NVIDIA Sends Out Latest PRIME Synchronization Patches

Written by Michael Larabel in NVIDIA on 4 March 2016 at 07:43 AM EST. 10 Comments
NVIDIA
The PRIME synchronization patches being contributed to the open-source Linux graphics stack by NVIDIA is now up to its fourth revision.

Alex Goins of NVIDIA's Linux driver team has been working on PRIME synchronization support going back a number of months. Version three of the patches were released last month while today marks V4 being available.

PRIME synchronization should fix tearing for those using a multi-GPU solution like Optimus with an Intel integrated graphics processor and NVIDIA discrete GPU in their laptop or desktop. These patches have been tested with the Intel and Nouveau drivers while NVIDIA also has a yet-to-be-released proprietary driver update for supporting PRIME synchronization.

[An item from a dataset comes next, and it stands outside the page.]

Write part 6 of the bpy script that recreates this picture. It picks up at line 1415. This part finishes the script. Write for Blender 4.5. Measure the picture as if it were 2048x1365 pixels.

About the new V4 patches, Goins noted, "The biggest change in this patch set from the last one is the implementation of double buffered PRIME source support in the modesetting driver. Note that this is a basic implementation designed to exercise all of the new ABI functions. It lacks some of the more advanced functionality, such as fenced asynchronous presentation, and OpenGL syncing to the sink's vblank...The most notable change other than source support is disabling reverse PRIME for Glamor-accelerated i915 sinks."